China's ignorance of global labor standards and its low wages pose a big threat to the workers of other Asian economies, union officials at an international meeting in Japan say.
The International Confederation of Free Trade Unions (ICFTU) is holding its first conference in Asia in the southern Japanese city of Miyazaki, drawing some 1,400 delegates from more than 150 countries.
China is not a member of the ICFTU and has sent no representative to the quadrennial meeting, but its presence is looming large over the six-day conference which started yesterday.
Officials of trade unions in Asia warned that China's low labor standards have created cheap production that is pressuring manufacturers and their treatment of workers across the region.
"China remains as a threat," said Noriyuki Suzuki, general secretary of the ICFTU-Asian and Pacific Regional Organization, which unifies labor unions in the Pacific-Rim.
"The industrial competitiveness of China is enormous and affecting East, South and Southeast Asia," Suzuki told reporters. "On the back of relatively cheap labor, China is having a big impact on the region."
A ban imposed by the Chinese government on independent trade unions is a major obstacle to improving working conditions in the country, said Lee Cheuk-yan (李卓人), general secretary of Hong Kong Confederation of Trade Unions and a legislative councillor in the territory.

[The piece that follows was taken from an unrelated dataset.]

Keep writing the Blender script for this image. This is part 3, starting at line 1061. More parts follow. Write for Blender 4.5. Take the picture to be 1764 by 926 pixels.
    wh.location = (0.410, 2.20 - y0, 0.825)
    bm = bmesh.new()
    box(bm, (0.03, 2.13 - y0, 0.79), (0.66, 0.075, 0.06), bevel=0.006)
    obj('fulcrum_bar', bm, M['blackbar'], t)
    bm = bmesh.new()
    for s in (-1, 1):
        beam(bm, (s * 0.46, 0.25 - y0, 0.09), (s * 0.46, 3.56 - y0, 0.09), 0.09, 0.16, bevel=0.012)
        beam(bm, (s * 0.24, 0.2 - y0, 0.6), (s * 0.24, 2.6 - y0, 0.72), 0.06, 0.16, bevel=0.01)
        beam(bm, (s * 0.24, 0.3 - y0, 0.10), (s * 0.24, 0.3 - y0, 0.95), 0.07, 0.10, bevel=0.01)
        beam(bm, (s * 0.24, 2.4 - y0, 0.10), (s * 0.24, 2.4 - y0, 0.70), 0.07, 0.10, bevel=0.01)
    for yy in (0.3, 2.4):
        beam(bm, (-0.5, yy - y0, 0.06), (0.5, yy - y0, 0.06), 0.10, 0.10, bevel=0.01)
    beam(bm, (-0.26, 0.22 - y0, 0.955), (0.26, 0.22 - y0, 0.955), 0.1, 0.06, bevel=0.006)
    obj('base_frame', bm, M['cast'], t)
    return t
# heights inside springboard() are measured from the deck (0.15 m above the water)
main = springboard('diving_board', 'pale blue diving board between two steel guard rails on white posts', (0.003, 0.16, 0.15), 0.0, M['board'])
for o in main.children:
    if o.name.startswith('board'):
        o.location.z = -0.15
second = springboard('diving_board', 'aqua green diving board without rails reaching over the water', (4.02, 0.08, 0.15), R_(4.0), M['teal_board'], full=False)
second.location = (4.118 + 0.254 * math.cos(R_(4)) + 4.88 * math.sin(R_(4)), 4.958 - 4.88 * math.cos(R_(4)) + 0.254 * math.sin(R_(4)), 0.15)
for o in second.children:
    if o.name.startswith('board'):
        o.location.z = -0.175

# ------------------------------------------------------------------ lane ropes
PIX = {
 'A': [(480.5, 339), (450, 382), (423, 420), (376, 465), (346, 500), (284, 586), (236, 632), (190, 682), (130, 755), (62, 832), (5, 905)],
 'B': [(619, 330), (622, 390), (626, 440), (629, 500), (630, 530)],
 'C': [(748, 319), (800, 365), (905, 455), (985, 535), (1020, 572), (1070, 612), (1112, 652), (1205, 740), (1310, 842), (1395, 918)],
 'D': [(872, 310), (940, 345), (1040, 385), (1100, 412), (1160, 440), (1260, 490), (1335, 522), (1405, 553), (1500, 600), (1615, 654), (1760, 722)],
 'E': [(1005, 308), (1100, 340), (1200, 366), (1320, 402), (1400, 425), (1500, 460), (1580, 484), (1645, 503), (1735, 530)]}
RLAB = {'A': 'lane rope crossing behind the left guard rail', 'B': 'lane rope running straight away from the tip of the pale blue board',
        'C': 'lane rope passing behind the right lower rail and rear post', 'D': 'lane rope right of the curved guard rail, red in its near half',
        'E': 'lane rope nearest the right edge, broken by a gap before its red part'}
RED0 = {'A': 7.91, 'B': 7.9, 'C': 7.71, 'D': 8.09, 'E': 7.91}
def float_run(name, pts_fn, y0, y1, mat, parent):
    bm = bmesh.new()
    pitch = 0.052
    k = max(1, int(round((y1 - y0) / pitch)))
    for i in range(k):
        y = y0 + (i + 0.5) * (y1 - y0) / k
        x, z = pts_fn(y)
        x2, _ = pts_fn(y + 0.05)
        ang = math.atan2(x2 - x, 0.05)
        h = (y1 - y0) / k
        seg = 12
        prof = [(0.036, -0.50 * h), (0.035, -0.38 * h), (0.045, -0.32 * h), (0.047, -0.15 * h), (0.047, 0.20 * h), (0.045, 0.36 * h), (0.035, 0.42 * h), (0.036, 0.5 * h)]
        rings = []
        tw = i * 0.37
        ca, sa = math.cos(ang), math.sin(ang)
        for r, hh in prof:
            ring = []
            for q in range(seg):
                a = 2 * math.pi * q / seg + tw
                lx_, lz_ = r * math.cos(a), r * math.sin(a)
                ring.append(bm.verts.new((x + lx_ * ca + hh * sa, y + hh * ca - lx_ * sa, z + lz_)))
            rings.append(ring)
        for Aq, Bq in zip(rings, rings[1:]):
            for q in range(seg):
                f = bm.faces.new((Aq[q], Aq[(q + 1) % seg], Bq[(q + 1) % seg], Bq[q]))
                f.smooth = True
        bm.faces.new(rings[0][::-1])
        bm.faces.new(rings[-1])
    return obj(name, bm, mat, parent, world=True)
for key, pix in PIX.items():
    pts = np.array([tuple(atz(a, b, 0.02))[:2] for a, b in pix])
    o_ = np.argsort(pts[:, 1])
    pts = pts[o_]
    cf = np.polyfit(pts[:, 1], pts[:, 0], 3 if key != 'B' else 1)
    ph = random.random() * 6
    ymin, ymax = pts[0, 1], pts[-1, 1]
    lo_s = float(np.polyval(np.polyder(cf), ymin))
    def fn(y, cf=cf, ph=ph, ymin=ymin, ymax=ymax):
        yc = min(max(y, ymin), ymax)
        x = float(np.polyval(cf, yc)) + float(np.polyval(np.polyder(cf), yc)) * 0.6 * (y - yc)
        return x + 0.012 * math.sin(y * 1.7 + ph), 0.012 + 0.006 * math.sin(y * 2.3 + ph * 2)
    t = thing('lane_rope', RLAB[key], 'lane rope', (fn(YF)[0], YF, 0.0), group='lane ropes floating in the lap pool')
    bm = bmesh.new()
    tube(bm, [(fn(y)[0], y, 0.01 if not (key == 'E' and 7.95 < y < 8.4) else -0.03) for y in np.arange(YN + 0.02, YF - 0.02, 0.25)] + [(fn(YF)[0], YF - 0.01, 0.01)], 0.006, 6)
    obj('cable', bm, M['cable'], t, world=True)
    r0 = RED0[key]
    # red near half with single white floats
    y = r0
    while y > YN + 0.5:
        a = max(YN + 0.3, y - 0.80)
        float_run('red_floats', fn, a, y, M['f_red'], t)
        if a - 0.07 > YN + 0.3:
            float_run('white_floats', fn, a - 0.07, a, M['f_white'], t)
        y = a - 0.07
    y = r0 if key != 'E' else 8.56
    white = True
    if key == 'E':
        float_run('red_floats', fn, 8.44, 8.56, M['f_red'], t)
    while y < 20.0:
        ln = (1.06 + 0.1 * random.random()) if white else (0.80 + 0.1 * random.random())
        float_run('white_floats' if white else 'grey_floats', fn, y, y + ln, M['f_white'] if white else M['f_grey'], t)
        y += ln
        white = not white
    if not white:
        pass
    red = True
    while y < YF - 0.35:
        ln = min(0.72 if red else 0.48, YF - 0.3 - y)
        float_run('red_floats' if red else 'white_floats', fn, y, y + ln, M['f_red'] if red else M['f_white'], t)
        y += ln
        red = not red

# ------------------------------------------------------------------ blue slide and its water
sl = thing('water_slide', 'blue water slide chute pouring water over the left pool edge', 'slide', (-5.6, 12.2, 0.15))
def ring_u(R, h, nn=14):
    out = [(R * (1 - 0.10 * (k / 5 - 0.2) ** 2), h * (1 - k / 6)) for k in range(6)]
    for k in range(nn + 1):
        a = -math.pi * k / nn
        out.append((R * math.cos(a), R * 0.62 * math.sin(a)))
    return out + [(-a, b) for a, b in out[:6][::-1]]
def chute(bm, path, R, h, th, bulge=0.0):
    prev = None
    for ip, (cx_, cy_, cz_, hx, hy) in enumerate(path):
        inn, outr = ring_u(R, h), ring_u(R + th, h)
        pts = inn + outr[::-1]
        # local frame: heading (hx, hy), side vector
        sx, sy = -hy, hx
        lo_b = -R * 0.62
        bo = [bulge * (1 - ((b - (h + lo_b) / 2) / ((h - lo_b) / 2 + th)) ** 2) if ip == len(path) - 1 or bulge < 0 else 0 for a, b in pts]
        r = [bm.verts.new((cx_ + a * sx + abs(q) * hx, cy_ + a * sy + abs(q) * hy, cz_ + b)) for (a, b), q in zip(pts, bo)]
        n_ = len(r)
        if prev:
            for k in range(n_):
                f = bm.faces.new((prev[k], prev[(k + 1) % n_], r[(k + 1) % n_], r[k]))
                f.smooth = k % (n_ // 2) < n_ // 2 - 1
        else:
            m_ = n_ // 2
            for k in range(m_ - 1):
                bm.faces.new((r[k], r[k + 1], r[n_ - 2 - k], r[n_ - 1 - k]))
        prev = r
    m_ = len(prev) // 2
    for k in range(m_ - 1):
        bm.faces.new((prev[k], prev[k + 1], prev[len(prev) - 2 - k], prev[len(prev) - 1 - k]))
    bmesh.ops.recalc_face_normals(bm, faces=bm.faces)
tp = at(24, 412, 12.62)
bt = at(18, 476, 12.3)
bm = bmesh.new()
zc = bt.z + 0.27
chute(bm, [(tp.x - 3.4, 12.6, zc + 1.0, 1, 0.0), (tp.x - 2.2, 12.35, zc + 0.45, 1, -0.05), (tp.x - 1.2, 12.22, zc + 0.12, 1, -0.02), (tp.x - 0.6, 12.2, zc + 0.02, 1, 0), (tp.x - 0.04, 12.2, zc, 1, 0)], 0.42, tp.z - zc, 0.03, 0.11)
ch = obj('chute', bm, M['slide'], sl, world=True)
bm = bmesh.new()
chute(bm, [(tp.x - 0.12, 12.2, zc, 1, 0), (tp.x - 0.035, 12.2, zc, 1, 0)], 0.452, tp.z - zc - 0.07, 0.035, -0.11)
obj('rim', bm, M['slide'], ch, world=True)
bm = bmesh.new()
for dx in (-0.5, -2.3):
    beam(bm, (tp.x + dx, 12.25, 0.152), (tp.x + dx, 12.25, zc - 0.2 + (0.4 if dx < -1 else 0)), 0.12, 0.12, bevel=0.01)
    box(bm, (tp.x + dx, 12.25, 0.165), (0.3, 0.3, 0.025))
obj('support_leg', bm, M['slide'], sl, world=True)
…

"Chinese workers have no right to organize. I think that is the basic problem," Lee said.
Wages of Chinese workers are one-10th of those in Hong Kong, discouraging industry in the territory where the jobless rate has gone up to 6.7 percent from a bottom of around two percent in the late 1990s, Lee said.
Unemployment concerns are now shifting from the manufacturing industry to the white collar sector with Hong Kong companies in the service sector opening their back offices in Beijing, he said.
"It is not a fair, level playing field when we compare with other countries, where workers are free to organize," Lee said. "It's a big threat not just to Asian countries but to Chinese workers themselves."
Concern about China's labor market grew last week after Beijing suddenly called off a meeting with officials of the Organization for Economic Cooperation and Development over labor conditions in the country.
"We have a really big concern about the cancellation," said Kyoshi Sasamori, president of Japan's largest labor union, the Japanese Trade Union Confederation, known as RENGO.
"We are worried that China may go against the direction the West is heading for," Sasamori said. "We will closely monitor whether China is willing to open up its huge labor market or will remain a closed society."
An ICFTU official close to the issue said: "We are at a loss as the meeting was seen as a first step to let China sit at the table of dialogue. We have to firmly ask China to make it clear why they cancelled it."
Last month, China said it had issued new rules aimed at protecting workers, including ordering employers to pay owed wages and encouraging people to report labor rights violations.
Union activists, however, said that while the communist state's labor laws look good on paper, they mean little, as government officials seldom enforce the rules, favoring employers over workers.